Euro Futures, Intra-Day Chart / Low Risk Profit: $1,032.75
Here is a recent short-term trade in the Euro futures. Again, this is an example of simply selling short (circled area) at retail prices (supply, yellow shaded area) to someone who is trained and conditioned to buy at retail prices. The key to doing this successfully for a trading career is to first have the ability to identify and quantify solid supply and demand levels. When I say supply and demand, I am by no means talking about conventional support and resistance that you read about in the trading books. That school of thought is about as flawed as you can get. Second, you must have a simply rule-based strategy that has you selling at supply (retail) and buying at demand (wholesale).
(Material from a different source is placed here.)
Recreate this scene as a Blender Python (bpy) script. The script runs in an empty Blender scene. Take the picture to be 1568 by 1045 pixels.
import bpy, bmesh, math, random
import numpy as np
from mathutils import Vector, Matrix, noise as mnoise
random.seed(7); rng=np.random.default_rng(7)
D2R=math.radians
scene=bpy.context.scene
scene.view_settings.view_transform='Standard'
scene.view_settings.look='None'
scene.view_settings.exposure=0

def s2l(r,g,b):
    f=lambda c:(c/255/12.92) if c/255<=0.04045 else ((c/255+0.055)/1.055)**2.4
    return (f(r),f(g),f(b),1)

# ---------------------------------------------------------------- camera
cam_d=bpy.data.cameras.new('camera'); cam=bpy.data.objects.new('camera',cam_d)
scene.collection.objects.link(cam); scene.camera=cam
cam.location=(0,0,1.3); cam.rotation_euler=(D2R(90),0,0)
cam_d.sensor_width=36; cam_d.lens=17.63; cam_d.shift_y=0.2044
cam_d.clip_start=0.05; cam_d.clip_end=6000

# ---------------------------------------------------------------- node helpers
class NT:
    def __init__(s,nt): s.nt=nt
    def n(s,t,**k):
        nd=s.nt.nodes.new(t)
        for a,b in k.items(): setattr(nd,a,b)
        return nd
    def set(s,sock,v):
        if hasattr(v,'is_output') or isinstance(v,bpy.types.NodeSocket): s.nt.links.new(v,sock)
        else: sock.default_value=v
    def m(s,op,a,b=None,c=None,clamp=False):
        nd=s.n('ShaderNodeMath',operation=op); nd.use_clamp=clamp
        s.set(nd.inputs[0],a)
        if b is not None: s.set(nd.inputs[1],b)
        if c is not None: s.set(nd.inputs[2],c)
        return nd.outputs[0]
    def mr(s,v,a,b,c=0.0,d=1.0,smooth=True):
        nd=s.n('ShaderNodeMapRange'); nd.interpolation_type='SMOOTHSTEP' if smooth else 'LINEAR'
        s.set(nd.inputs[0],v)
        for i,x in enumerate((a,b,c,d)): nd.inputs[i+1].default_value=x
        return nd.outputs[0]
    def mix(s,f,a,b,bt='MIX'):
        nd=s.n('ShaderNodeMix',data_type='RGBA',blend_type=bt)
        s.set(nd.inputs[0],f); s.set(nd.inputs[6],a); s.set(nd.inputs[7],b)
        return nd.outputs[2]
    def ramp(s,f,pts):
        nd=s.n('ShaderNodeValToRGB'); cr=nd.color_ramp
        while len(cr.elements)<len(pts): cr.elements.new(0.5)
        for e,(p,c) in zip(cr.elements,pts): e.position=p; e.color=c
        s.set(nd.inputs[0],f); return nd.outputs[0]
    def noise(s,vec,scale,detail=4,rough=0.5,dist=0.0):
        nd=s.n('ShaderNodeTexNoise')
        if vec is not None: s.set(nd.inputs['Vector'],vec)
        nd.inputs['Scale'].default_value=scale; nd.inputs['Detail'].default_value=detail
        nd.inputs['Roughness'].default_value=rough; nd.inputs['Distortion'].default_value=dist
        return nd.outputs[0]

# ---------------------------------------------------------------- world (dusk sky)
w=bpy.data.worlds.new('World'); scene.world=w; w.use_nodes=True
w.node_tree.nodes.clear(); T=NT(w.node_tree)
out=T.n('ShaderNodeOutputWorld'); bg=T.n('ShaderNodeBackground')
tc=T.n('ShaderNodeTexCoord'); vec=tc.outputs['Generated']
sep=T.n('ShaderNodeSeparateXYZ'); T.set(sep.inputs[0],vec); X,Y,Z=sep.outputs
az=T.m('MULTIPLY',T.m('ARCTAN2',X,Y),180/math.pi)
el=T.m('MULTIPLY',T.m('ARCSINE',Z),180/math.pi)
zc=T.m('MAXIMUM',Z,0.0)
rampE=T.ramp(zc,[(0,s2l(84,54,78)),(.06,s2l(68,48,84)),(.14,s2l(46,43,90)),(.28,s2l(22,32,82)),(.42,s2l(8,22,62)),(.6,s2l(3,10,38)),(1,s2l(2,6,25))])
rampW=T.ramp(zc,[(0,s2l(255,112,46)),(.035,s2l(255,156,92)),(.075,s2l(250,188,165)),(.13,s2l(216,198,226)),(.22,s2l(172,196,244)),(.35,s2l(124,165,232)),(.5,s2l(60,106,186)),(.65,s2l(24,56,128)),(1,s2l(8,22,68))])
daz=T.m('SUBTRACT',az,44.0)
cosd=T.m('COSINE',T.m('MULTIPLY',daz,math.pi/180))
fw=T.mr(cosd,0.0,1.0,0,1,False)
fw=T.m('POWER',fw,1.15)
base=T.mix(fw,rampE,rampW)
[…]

Again, if this sounds too simple and that everyone should be making plenty of money trading, remember how everyone is taught to buy and sell in markets from a very young age. Just about everyone is taught to do this completely wrong. So, before you start your trading career and put you’re hard-earned money at risk, let me leave you with the most important message I can. Understand that how you properly buy and sell anything in every other part of your life is EXACTLY how you properly buy and sell in markets when trading.